Still, Mr. O’Dell said: “Nissan is upping the ante tremendously. They are the first to put it on the line and say we’re going to have an all-electric vehicle for a certain market by a certain date.”
Mr. Ghosn declined to disclose details of the electric products and said initial quantities would be small. “We’re talking about hundreds of vehicles first,” he said.
But he said that the company was determined to achieve “zero-emission-vehicle leadership.”
With customers in emerging markets like China and India clamoring for cars, the industry has a responsibility to invest in the cleanest vehicles possible, he said, adding, “The question is how we participate in the growth of emerging markets, while doing it in a way that is not in contradiction with the fact that a lot of people are sensitive to the emission levels and the preservation of the planet.”
Early this year, Nissan and its French alliance partner, Renault, signed a deal with the California-based Project Better Place to produce electric cars for sale in Israel and Denmark.
Renault will provide the cars and Nissan will supply lithium-ion battery packs. Mr. Ghosn, who also serves as chief executive of Renault, said the Israeli government would encourage sales of electric cars by sharply cutting taxes to levels below those on gasoline-powered vehicles.

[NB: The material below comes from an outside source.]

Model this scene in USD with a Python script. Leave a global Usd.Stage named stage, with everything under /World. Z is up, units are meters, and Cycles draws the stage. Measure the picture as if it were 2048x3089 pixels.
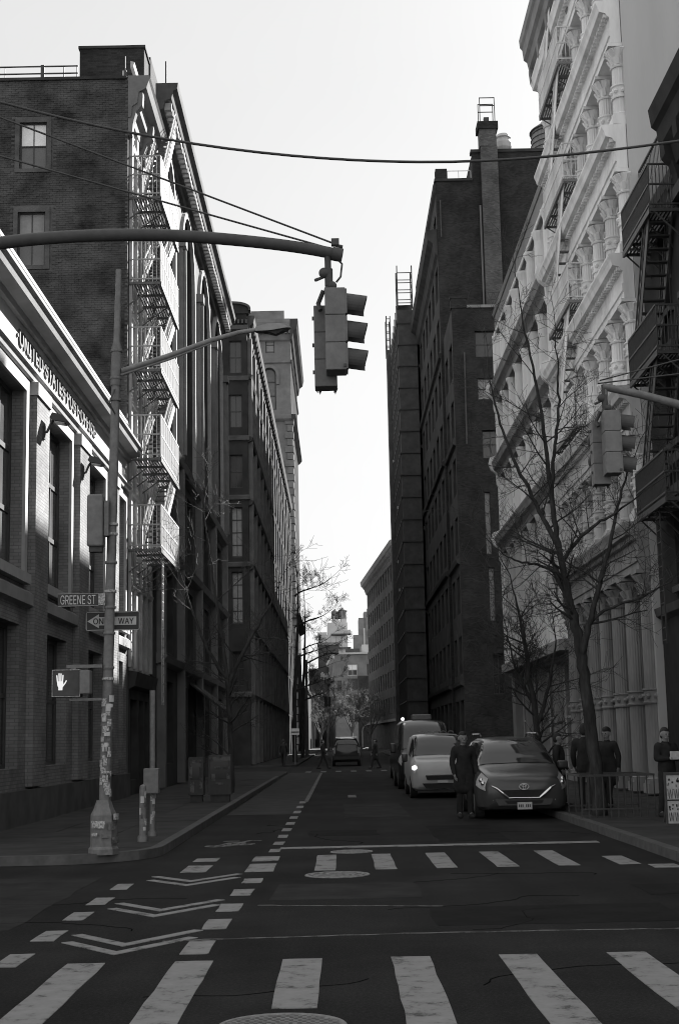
import math, random, numpy as np, trimesh, manifold3d, usdkit, meshkit
from shapely import affinity
from shapely.geometry import Polygon, box as sbox, Point
from shapely.ops import unary_union
from pxr import Usd, UsdGeom, UsdLux, UsdShade, Gf, Sdf

stage = Usd.Stage.CreateInMemory()
UsdGeom.SetStageUpAxis(stage, UsdGeom.Tokens.z)
UsdGeom.SetStageMetersPerUnit(stage, 1.0)
UsdGeom.Xform.Define(stage, '/World')
UsdGeom.Scope.Define(stage, '/World/Looks')

# ---------------------------------------------------------------- camera
PITCH, YAW, ROLL, EYE = math.radians(9.0674), math.radians(0.2122), math.radians(1.18), 1.75
fw = np.array([math.sin(YAW) * math.cos(PITCH), math.cos(YAW) * math.cos(PITCH), math.sin(PITCH)])
rt = np.array([math.cos(YAW), -math.sin(YAW), 0.0])
up = np.cross(rt, fw)
R = math.cos(ROLL) * rt - math.sin(ROLL) * up
U = math.sin(ROLL) * rt + math.cos(ROLL) * up
cam = UsdGeom.Camera.Define(stage, '/World/camera')
cam.AddTransformOp().Set(Gf.Matrix4d(*R, 0, *U, 0, *(-fw), 0, 0, 0, EYE, 1))
cam.CreateFocalLengthAttr(50.0)
cam.CreateHorizontalApertureAttr(50.0 * 2048 / 4313)
cam.CreateVerticalApertureAttr(50.0 * 2048 / 4313 * 1024 / 678)
cam.CreateClippingRangeAttr(Gf.Vec2f(0.1, 5000))
cam.CreateExposureAttr(EXPOSURE := 2.38)

# ---------------------------------------------------------------- sky and sun (looking east along the street on a clear morning)
SUN = np.array([15.0, 24.0, 19.5]); SUN /= np.linalg.norm(SUN)
VEIL = 3.05                                            # thin even high cloud over the clear sky
EL, ROT = math.asin(SUN[2]), math.atan2(SUN[0], SUN[1])
dome = UsdLux.DomeLight.Define(stage, '/World/sky')
usdkit.material(stage, '/World/Looks/sky_air',
    {'s': ('sky_texture', {'sky_type': 'single_scattering', 'sun_disc': False, 'sun_elevation': EL, 'sun_rotation': ROT, 'altitude': 20.0, 'air_density': 1.0, 'aerosol_density': 2.0}),
     'bw': ('rgb_to_bw', {}), 'cc': ('combine_color', {}), 'g': ('texture_coordinate', {}), 'mp': ('mapping', {'mapping_type': 'point', 'scale': (1.0, 1.0, 2.5)}),
     'n': ('noise_texture', {'scale': 1.3, 'detail': 4.0}), 'nr': ('rgb_ramp', {'ramp': [(0.3, (VEIL * 0.94,) * 3), (0.7, (VEIL * 1.06,) * 3)]}),
     'm': ('mix_color', {'blend_type': 'mix', 'fac': 0.88, 'use_clamp': False}), 'b': ('background_shader', {'strength': 0.05})},
    [('s.color', 'bw.color'), ('bw.val', 'cc.r'), ('bw.val', 'cc.g'), ('bw.val', 'cc.b'), ('g.generated', 'mp.vector'), ('mp.vector', 'n.vector'), ('n.fac', 'nr.fac'), ('cc.color', 'm.a'), ('nr.color', 'm.b'), ('m.result', 'b.color')], surface='b.background')
UsdShade.MaterialBindingAPI.Apply(dome.GetPrim()).Bind(UsdShade.Material.Get(stage, '/World/Looks/sky_air'))
dome.GetPrim().SetCustomDataByKey('kind', 'structure')
sun = UsdLux.DistantLight.Define(stage, '/World/sun')
sun.CreateIntensityAttr(1.25); sun.CreateAngleAttr(0.5); sun.CreateNormalizeAttr(True)
sun.CreateColorAttr(Gf.Vec3f(1.0, 0.99, 0.98))
zz = SUN; xx = np.cross([0, 0, 1], zz); xx /= np.linalg.norm(xx); yy = np.cross(zz, xx)
sun.AddTransformOp().Set(Gf.Matrix4d(*xx, 0, *yy, 0, *zz, 0, 0, 0, 60, 1))

# ---------------------------------------------------------------- materials (black-and-white film: every colour is a neutral grey)
MATS = {}
def mat(name, a, rough=0.7, var=0.25, scale=3.0, bump=0.0, bscale=40.0, spec=0.3, metal=0.0, stretch=(1, 1, 1), isl=0.0):
    """grey a, mottled by +-var at two scales, with fine relief"""
    n = {'tc': ('geometry', {}), 'mp': ('mapping', {'mapping_type': 'point', 'scale': stretch}),
         'n1': ('noise_texture', {'scale': scale, 'detail': 6.0, 'roughness': 0.65}),
         'r': ('rgb_ramp', {'ramp': [(0.3, (a * (1 - var),) * 3), (0.7, (a * (1 + var),) * 3)]}),
         'p': ('principled_bsdf', {'roughness': rough, 'specular_ior_level': spec, 'metallic': metal})}
    l = [('tc.position', 'mp.vector'), ('mp.vector', 'n1.vector'), ('n1.fac', 'r.fac')]
    col = 'r.color'
    if isl:
        n['ir'] = ('map_range', {'from_min': 0.0, 'from_max': 1.0, 'to_min': 1 - isl, 'to_max': 1 + isl})
        n['cc'] = ('combine_color', {})
        n['mx'] = ('mix_color', {'blend_type': 'multiply', 'fac': 1.0, 'use_clamp': False})
        l += [('tc.random_per_island', 'ir.value')] + [('ir.result', 'cc.' + k) for k in 'rgb'] + [('r.color', 'mx.a'), ('cc.color', 'mx.b')]
        col = 'mx.result'
    l.append((col, 'p.base_color'))
    if bump:
        n['n2'] = ('noise_texture', {'scale': bscale, 'detail': 5.0, 'roughness': 0.7})
        n['b'] = ('bump', {'strength': bump, 'distance': 0.02})
        l += [('mp.vector', 'n2.vector'), ('n2.fac', 'b.height'), ('b.normal', 'p.normal')]
    MATS[name] = usdkit.material(stage, '/World/Looks/' + name, n, l, surface='p.BSDF')
    return MATS[name]

def brick_mat(name, a, mortar, var=0.3, swap=False):
    """far-off brick courses: a brick pattern in the wall's own plane (metres)"""
    n = {'g': ('geometry', {}), 'sx': ('separate_xyz', {}), 'cx': ('combine_xyz', {}),
         'ad': ('math', {'math_type': 'add'}),
         'br': ('brick_texture', {'scale': 1.0, 'brick_width': 0.22, 'row_height': 0.075, 'mortar_size': 0.008, 'mortar_smooth': 0.2,
                                  'color1': (a * (1 - var),) * 3, 'color2': (a * (1 + var),) * 3, 'mortar': (mortar,) * 3}),
         'n': ('noise_texture', {'scale': 0.6, 'detail': 6.0, 'roughness': 0.65}),
         'r': ('rgb_ramp', {'ramp': [(0.3, (0.65,) * 3), (0.7, (1.3,) * 3)]}),
         'mx': ('mix_color', {'blend_type': 'multiply', 'fac': 1.0, 'use_clamp': False}),
         'bp': ('bump', {'strength': 0.6, 'distance': 0.01}),
         'p': ('principled_bsdf', {'roughness': 0.9, 'specular_ior_level': 0.04})}
    l = [('g.position', 'sx.vector'), ('sx.x', 'ad.value1'), ('sx.y', 'ad.value2'), ('ad.value', 'cx.x'), ('sx.z', 'cx.y'), ('cx.vector', 'br.vector'),
         ('g.position', 'n.vector'), ('n.fac', 'r.fac'), ('br.color', 'mx.a'), ('r.color', 'mx.b'), ('mx.result', 'p.base_color'),
         ('br.fac', 'bp.height'), ('bp.normal', 'p.normal')]
    n['bp'][1]['invert'] = True
    MATS[name] = usdkit.material(stage, '/World/Looks/' + name, n, l, surface='p.BSDF')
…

“We would never have done this if the Israeli government was not encouraging it,” he said. “Whoever puts the most incentive on the table is going to get the technology first.”
The goal to sell electric vehicles is part of a new five-year business plan, called Nissan GT 2012, also to be announced Tuesday. It contains goals that are among the most ambitious set by Mr. Ghosn since he took the reins at Nissan in 1999.
In previous plans, Mr. Ghosn set strict targets for cost cuts, profit and return on investments to turn around the company’s lagging fortunes.
But now Nissan is healthier. It is expected to report a profit in the most recent fiscal year of $4.1 billion.
The next five years, Mr. Ghosn said, would focus on growth and trust. “Trust is about sustainability,” he said. “It’s about return; it’s about loyalty. In our industry, the companies that are performing best are the ones that have established a high level of trust with the different stakeholders.”
The goals also call for Nissan to match the best industry standards in vehicle quality and to increase its revenue by an average of 5 percent each year.